The right flank of the Finnish offensive, based on the 11th Division, encountered strong Soviet resistance on the eastern shore of the Jänisjärvi lake, and the clearance of this resistance lasted to 16 July. The 11th Division then continued its planned advance and rounded the southern end of the Jänisjärvi lake to establish westward-facing positions along the Jänisjoki river. At the same time, Hägglund’s VII Corps had been attacking to the south on the western side of the Jänisjärvi lake, but the determined nature of the Soviet defence made the offensive little more than a crawl. It was thus only on 15 July, therefore, that the Finnish forces reached the main Soviet defences. It took until 17 July for the VII Corps finally to reach the Jänisjoki river, and clearing the surrounded Soviet forces lasted until 21 July. Since the Finnish advance had extended the front, some of the Finnish forces were starting to redeploy on 16 July, with the 1st Division being ordered to cover the eastern flank of the advance while Eversti Aarne Snellman’s 17th Division, which had handed responsibility for the blockade of the Soviet base at Hanko in the north-west coast of the Gulf of Finland to local troops, was also brought into the area. Generalleutnant Erwin Engelbrecht’s two-regiment German 163rd Division was ordered to capture the town and railroad junction of Suvilahti. These formation adjustments in effect increased the Finnish strength in the area by three divisions.

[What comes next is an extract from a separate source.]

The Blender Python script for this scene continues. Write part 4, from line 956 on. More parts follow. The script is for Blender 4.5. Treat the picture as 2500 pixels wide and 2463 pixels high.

The advance on the left flank of Talvela’s VI Corps by the two-brigade Ryhmä 'Oinonen' stalled almost as soon as it had started. Its advance tied down some Soviet troops, but Talvela assessed that the Ryhmä 'Oinonen''s mission had been a resounding failure. However, he also criticised his superior’s orders to use these lighter troops against Soviet positions which were already known to be strong.

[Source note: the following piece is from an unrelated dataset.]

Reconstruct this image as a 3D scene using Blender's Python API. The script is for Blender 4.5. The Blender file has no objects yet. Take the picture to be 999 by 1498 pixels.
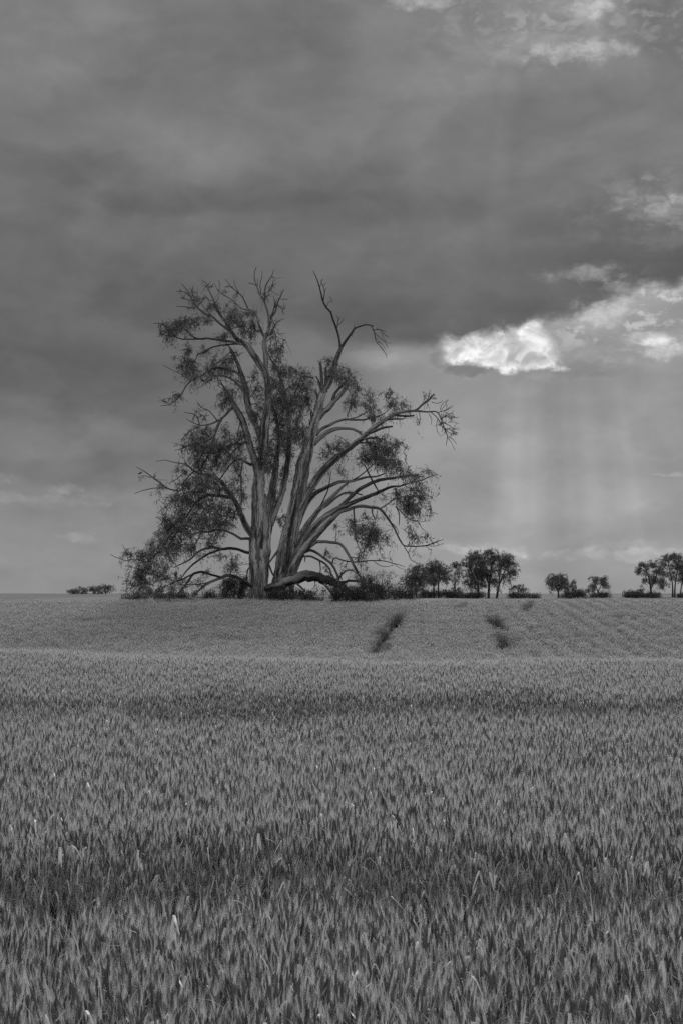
import bpy, math, random
import numpy as np
from mathutils import Vector, noise as mn

rng = np.random.default_rng(7)
random.seed(7)
S = bpy.context.scene
COL = S.collection

# ------------------------------------------------------------------ camera
F = 1498 * 50 / 36.0            # focal length in photo pixels (999 x 1498)
CZ = 2.5                        # eye height
PITCH = math.atan((868 - 749) / F)
cam = bpy.data.cameras.new('camera')
cam.sensor_fit = 'VERTICAL'; cam.sensor_height = 36; cam.sensor_width = 24
cam.lens = 50; cam.clip_end = 20000; cam.clip_start = 0.05
cam.dof.use_dof = True; cam.dof.focus_distance = 60; cam.dof.aperture_fstop = 13
co = bpy.data.objects.new('camera', cam); COL.objects.link(co)
co.location = (0, 0, CZ); co.rotation_euler = (math.pi / 2 + PITCH, 0, 0)
S.camera = co
CP, SP = math.cos(PITCH), math.sin(PITCH)


def at(px, py, D):
    """photo pixel -> world point at forward distance D (arrays allowed)"""
    u = (np.asarray(px, float) - 499.5) / F
    v = (749.0 - np.asarray(py, float)) / F
    dy = CP - v * SP
    t = np.asarray(D, float) / dy
    return np.stack([u * t, np.broadcast_to(np.asarray(D, float), t.shape) * np.ones_like(t), CZ + (SP + v * CP) * t], -1)


# ------------------------------------------------------------------ terrain
GY = [-60, -4, 0, 30, 36, 42, 48, 55, 62, 70, 80, 88, 95, 110, 140, 180, 300, 480, 700, 1200, 2500, 6000]
GZ = [0.05, 0.02, 0, 0.0, 0.0, -.22, -.62, -.85, -.68, -.16, .52, .98, 1.18, 1.36, 1.72, 2.05, 2.30, 2.47, 2.30, 1.0, -3, -10]
_gy = np.concatenate([np.arange(-60, 200, .5), np.arange(200, 6000, 10.)])
_gz = np.interp(_gy, GY, GZ)
n0 = 520
k = np.exp(-np.linspace(-2, 2, 17) ** 2); k /= k.sum()
_sm = np.convolve(np.pad(_gz[:n0], 8, mode='edge'), k, mode='valid')
_gz[8:n0 - 8] = _sm[8:n0 - 8]


def gz(x, y):
    x = np.asarray(x, float); y = np.asarray(y, float)
    sh = (3.2 * np.sin(x * .12 + .8) + 1.6 * np.sin(x * .31 + 2.) + .8 * np.sin(x * .83)) * np.clip((y - 26) / 6, 0, 1) * np.clip((58 - y) / 10, 0, 1)
    z = np.interp(y + sh, _gy, _gz)
    w = np.clip((y - 8) / 30, 0, 1) * np.clip((400 - y) / 100, 0.15, 1)
    return z + w * (0.05 * np.sin(x * .21 + 1.3 + y * .03) + .04 * np.sin(x * .09 - y * .05))


def ground_hit(px, py, h=0.8, start=50):
    Ds = np.arange(start, 140, .1)
    P = at(np.full_like(Ds, px), np.full_like(Ds, py), Ds)
    below = P[:, 2] < gz(P[:, 0], P[:, 1]) + h
    i = int(np.argmax(below)) if below.any() else len(Ds) - 1
    return P[i, 0], P[i, 1]


# ------------------------------------------------------------------ materials
def mat(name):
    m = bpy.data.materials.new(name); m.use_nodes = True
    nt = m.node_tree; nt.nodes.clear()
    out = nt.nodes.new('ShaderNodeOutputMaterial')
    return m, nt, out


def nd(nt, typ, **kw):
    n = nt.nodes.new(typ)
    for a, b in kw.items():
        if a == 'inp':
            for i, v in b.items():
                if hasattr(v, 'is_linked') or isinstance(v, bpy.types.NodeSocket):
                    nt.links.new(v, n.inputs[i])
                else:
                    n.inputs[i].default_value = v
        else:
            setattr(n, a, b)
    return n


def grey(v): return (v, v, v, 1)


def ramp(nt, fac, stops):
    r = nd(nt, 'ShaderNodeValToRGB', inp={0: fac})
    e = r.color_ramp.elements
    while len(e) < len(stops): e.new(0.5)
    for i, (p, v) in enumerate(stops):
        e[i].position = p; e[i].color = grey(v)
    return r.outputs[0]


def leaf_mat(name, lo, hi, trans=.35, rough=.5, spec=.3):
    m, nt, out = mat(name)
    a = nd(nt, 'ShaderNodeAttribute', attribute_name='tone')
    c = ramp(nt, a.outputs['Fac'], [(0, lo), (1, hi)])
    p = nd(nt, 'ShaderNodeBsdfPrincipled', inp={'Base Color': c, 'Roughness': rough, 'Specular IOR Level': spec})
    t = nd(nt, 'ShaderNodeBsdfTranslucent', inp={'Color': c})
    mx = nd(nt, 'ShaderNodeMixShader', inp={0: trans, 1: p.outputs[0], 2: t.outputs[0]})
    nt.links.new(mx.outputs[0], out.inputs[0])
    return m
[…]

The main Finnish advance continued to the south in the direction of Loimola, through which ran the railway linking Sortavala and Petrozavodsk. Loimola had fallen to the Finnish forces by 15 July. Talvela pressed his forces farther and the 1st Jääkäriprikaati completed its 68-mile (110-km) contested advance when it reached the shore of Lake Ladoga at Koirinoja on the following day. This severed the connections between the Soviet forces in the area. While Talvela’s units continued their advances farther to the east along the shore of the Lake Ladoga as well as farther inland, the Soviets had reorganised some of their forces and were rushing reinforcements to Lake Ladoga’s eastern shore. The 452nd Motorised Regiment established defensive positions around the town of Salmi, but the Finnish advance encircled the defenders and the Finns had taken Salmi by 21 July. After the VI Corps reached the 1939 border on 23 July, Mannerheim on the next day ordered a halt to any advances farther to the east and set the Finnish forces to the preparation of defensive positions along the Tuulema river. Crossing of the 1939 border did not sit well with all of the Finns, and more than 2,000 men initially refused to set foot across the old border.

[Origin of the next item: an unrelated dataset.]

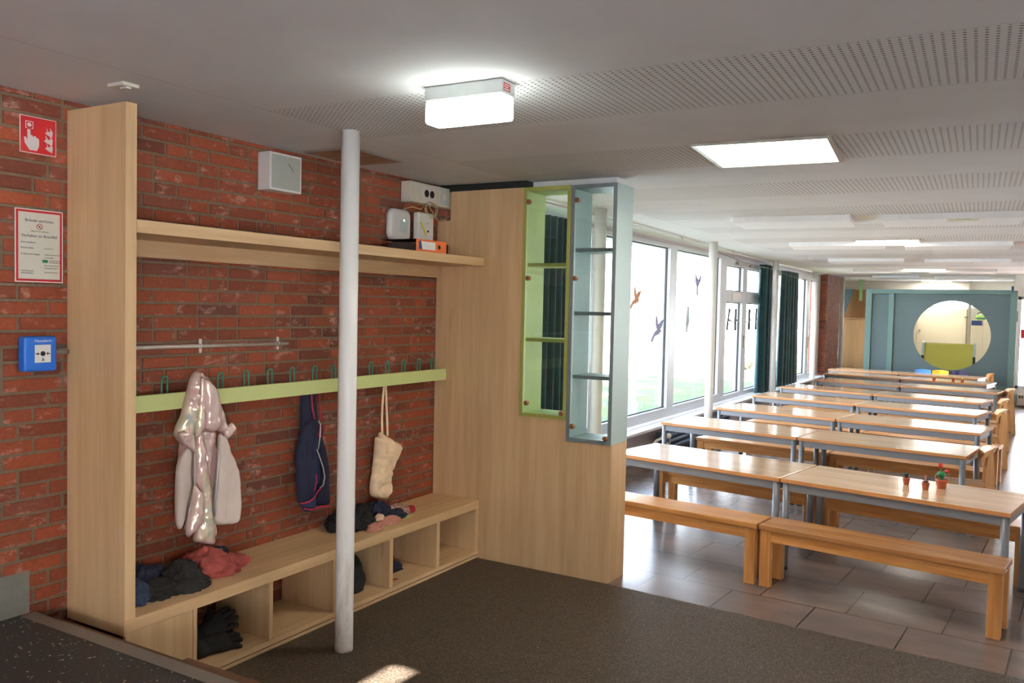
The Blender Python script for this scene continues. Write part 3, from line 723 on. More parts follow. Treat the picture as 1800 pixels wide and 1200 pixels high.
for i, ((x, y), a) in enumerate(ROWS[:7]):
    ar = math.radians(a); dx, dy = math.cos(ar), math.sin(ar)
    off = (0.70, 0.70, 0.78, 0.95, 0.90, 0.78, 0.75)[i]
    sh = (-0.02, 0.05, 0.03, 0.0, 0.05, 0.02, 0.05)[i]
    BEN.append(((x - dy * off + dx * (1.345 + sh), y + dx * off + dy * (1.345 + sh), a), (x - dy * off + dx * (sh - 0.01), y + dx * off + dy * (sh - 0.01), a)))
for i, (ra, la) in enumerate(BEN):
    for side, (x, y, a) in (('aisle', ra), ('window', la)):
        o = copy_tree(b1); o.location = (x, y, 0); o.rotation_euler = (0, 0, math.radians(a))
        o['label'] = ('aisle-side' if side == 'aisle' else 'window-side') + ' wooden bench behind the tables of the %s row' % ORD[i]

# ------------------------------------------------------------------ chairs
def make_chair(label, back_mat, group, H=0.66, W=0.33):
    """Child's chair facing -X: origin between the feet on the floor."""
    t = thing('wooden_chair', label, 'chair', (0, 0, 0), 0, group)
    MB().box((-0.30, -W / 2 + 0.03, 0.335), (0.02, W / 2 - 0.03, 0.355), 0.006).build('seat', 'chair_x', t)
    for s in (-1, 1):
        y = s * (W / 2 - 0.015)
        # rear leg: broad slanting board from floor to backrest
        k = MB(); k.prism([(0.068, 0.0), (0.115, 0.0), (0.060, H - 0.02), (0.028, H - 0.02), (0.018, 0.36)], 'y', y - 0.014, y + 0.014)
        k.build('rear_leg', 'chair_z', t)
        k = MB(); k.prism([(-0.31, 0.0), (-0.262, 0.0), (-0.235, 0.334), (-0.285, 0.334)], 'y', y - 0.014, y + 0.014)
        k.build('front_leg', 'chair_z', t)
        k = MB(); k.box((-0.285, y - 0.014, 0.295), (0.02, y + 0.014, 0.334), 0.003); k.build('side_rail', 'chair_x', t)
    # curved backrest
    k = MB(); n = 14; rings = []
    for j in range(n + 1):
        u = -1 + 2 * j / n
        y = u * (W / 2 + 0.004); cx = 0.050 * (1 - u * u) + 0.002
        lean = 0.030
        zl, zh = H - 0.165 + 0.02 * u * u, H - 0.016 * u * u
        rings.append([Vector(p) for p in ((cx - 0.010 - 0.012, y, zl), (cx + 0.010 - 0.012, y, zl), (cx + 0.016 - 0.008, y, (zl + zh) / 2), (cx + 0.020 + lean, y, zh - 0.006), (cx + 0.004 + lean, y, zh), (cx - 0.020 + lean, y, zh - 0.010), (cx - 0.014 - 0.008, y, (zl + zh) / 2))])
    k.ring_loft(rings, True, False)
    k.build('backrest', back_mat, t)
    return t
CG = 'children chairs along the aisle'
ch = make_chair('wooden chair nearest the potted plants, at the aisle end of the second row', 'chair_y', CG)
ch['label'] = 'wooden chair at the aisle end of the second table row, behind the potted plants'
ch.location = (-0.175, 7.86, 0); ch.rotation_euler = (0, 0, math.radians(6))
for (x, y, a, lb) in ((-0.125, 11.12, 6, 'wooden chair at the aisle end of the fourth table row'), (-0.110, 12.60, 5, 'wooden chair at the aisle end of the fifth table row'),
                      (-0.045, 14.50, 8, 'wooden chair at the aisle beside the protruding sixth table row'), (-0.37, 18.08, 10, 'wooden chair alone at the aisle end of the last table row')):
    c = copy_tree(ch); c.location = (x, y, 0); c.rotation_euler = (0, 0, math.radians(a)); c['label'] = lb
M['chair_blue'] = plain('blue_chair_lacquer', srgb(70, 140, 214), 0.4); M['chair_yellow'] = plain('yellow_chair_lacquer', srgb(246, 204, 50), 0.4); M['chair_navy'] = plain('navy_chair_lacquer', srgb(40, 40, 84), 0.4)
for (x, nm, lb) in ((-1.480, 'chair_blue', 'light blue child chair behind the last table'), (-1.175, 'chair_yellow', 'bright yellow child chair behind the last table'), (-0.850, 'chair_navy', 'dark navy child chair behind the last table')):
    c = make_chair(lb, nm, 'coloured chairs before the booth', 0.66, 0.275)
    c.location = (x, 18.22, 0); c.rotation_euler = (0, 0, math.radians(90))

# ------------------------------------------------------------------ pots on the tables
def pot(k, r0, r1, h):
    k.lathe([(r0 * 0.96, 0), (r0, 0.002), (r1 * 0.93, h * 0.72), (r1 * 0.94, h * 0.74), (r1, h * 0.76), (r1, h), (r1 * 0.86, h), (r1 * 0.82, h * 0.86), (0.001, h * 0.86)], (0, 0, 0), 22)
def blade(k, base, tip, w, droop=0.0, n=5):
    base, tip = Vector(base), Vector(tip); d = tip - base
    side = d.cross(Vector((0, 0, 1)));
    if side.length < 1e-5: side = Vector((1, 0, 0))
    side.normalize(); th = side.cross(d).normalized() * (w * 0.12)
    rings = []
    for i in range(n + 1):
        s_ = i / n; ww = max(0.0006, w * math.sin(PI * min(1, s_ * 0.9 + 0.12)) * 0.5)
        p = base + d * s_ + Vector((0, 0, droop * math.sin(PI * s_)))
        rings.append([p - side * ww, p - th, p + side * ww, p + th])
    k.ring_loft(rings, True, True)
TZ = 0.6055
t = thing('potted_plant', 'small terracotta pot with a dark green leafy plant, first of the three', 'plant', (-0.558, 6.010, TZ), 0, 'potted plants on the first table')
k = MB(); pot(k, 0.017, 0.023, 0.046); k.build('pot', 'terracotta', t)
k = MB()
for i in range(26):
    a = i * 2.4; e = 0.2 + 1.25 * ((i * 0.37) % 1); rr_ = 0.024
    blade(k, (0.004 * math.cos(a), 0.004 * math.sin(a), 0.046), (rr_ * math.cos(a) * math.cos(e), rr_ * math.sin(a) * math.cos(e), 0.05 + 0.034 * math.sin(e)), 0.014, 0.003, 4)
k.build('foliage', 'leaf_dark', t)
t = thing('potted_plant', 'small terracotta pot with spread maroon leaves and one pink bloom', 'plant', (-0.437, 5.905, TZ), 0, 'potted plants on the first table')
k = MB(); pot(k, 0.017, 0.0235, 0.046); k.build('pot', 'terracotta', t)
k = MB()
for i in range(12):
    a = i * 2 * PI / 12 + 0.2; l_ = 0.036 if i % 3 == 0 else 0.02
    blade(k, (0, 0, 0.044), (l_ * math.cos(a), l_ * math.sin(a), 0.054 + 0.002 * (i % 3)), 0.010, 0.004, 4)
k.build('foliage', 'maroon_leaf', t)
k = MB(); k.tube([(0, 0, 0.045), (0.001, 0, 0.07), (0, 0, 0.083)], 0.003, 8)
for i in range(9):
    a = i * 2 * PI / 9; blade(k, (0, 0, 0.078), (0.010 * math.cos(a), 0.010 * math.sin(a), 0.091), 0.007, 0.001, 3)
k.build('flower', 'pink_flower', t)
t = thing('potted_plant', 'terracotta pot with two red tulips and broad green leaves, tallest of the three', 'plant', (-0.355, 6.020, TZ), 0, 'potted plants on the first table')
k = MB(); pot(k, 0.025, 0.036, 0.058); k.build('pot', 'terracotta', t)
k = MB()
for (a, l_, z_, dr) in ((2.9, 0.050, 0.075, 0.030), (0.2, 0.060, 0.050, 0.045), (1.4, 0.030, 0.105, 0.01), (4.3, 0.034, 0.095, 0.015), (5.4, 0.040, 0.085, 0.02), (2.2, 0.036, 0.10, 0.015), (3.6, 0.045, 0.065, 0.03)):
    blade(k, (0.006 * math.cos(a), 0.006 * math.sin(a), 0.055), (l_ * math.cos(a), l_ * math.sin(a), z_), 0.019, dr, 6)
k.tube([(0, 0, 0.05), (-0.006, -0.002, 0.10), (-0.008, -0.002, 0.128)], 0.0026, 8)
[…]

The 7th Division of the VII Corps launched its attack toward Sortavala from the east and managed to capture the village of Ruskeala on 25 July, so making it possible for the Finns to present a unified front against Soviet forces holding Sortavala. For their part, the Soviets had reinforced the the defence by the 168th Division with the 198th Motorised Division and prepared to launch a counterattack toward Jänisjoki river. However, the Finns captured the plan of the Soviet counterattack, and were thus both well prepared and nicely reinforced to repel the Soviet counterattack. By 1 August the 198th Motorised Division was in full retreat. and the Finnish decision to order the II Corps to advance trapped the Soviet forces. By 7 August the 2nd Division of the II Corps had reached the shore of Lake Ladoga at Lahdenpohja, thus cutting the Soviet divisions to the north-west of Lake Ladoga from their intended lines of withdrawal. Near Sortavala the 2nd Division, 17th Division and 19th Division were reorganised into Eversti Einar Mäkinen’s new I Corps, and the town fell to the Finns on 15 August. The defending 168th Division withdrew along the lake shore but were encircled, although the Soviets managed to evacuate most of their men across Lake Ladoga, but had to abandon large quantities of war matériel that was gratefully seized by the Finns.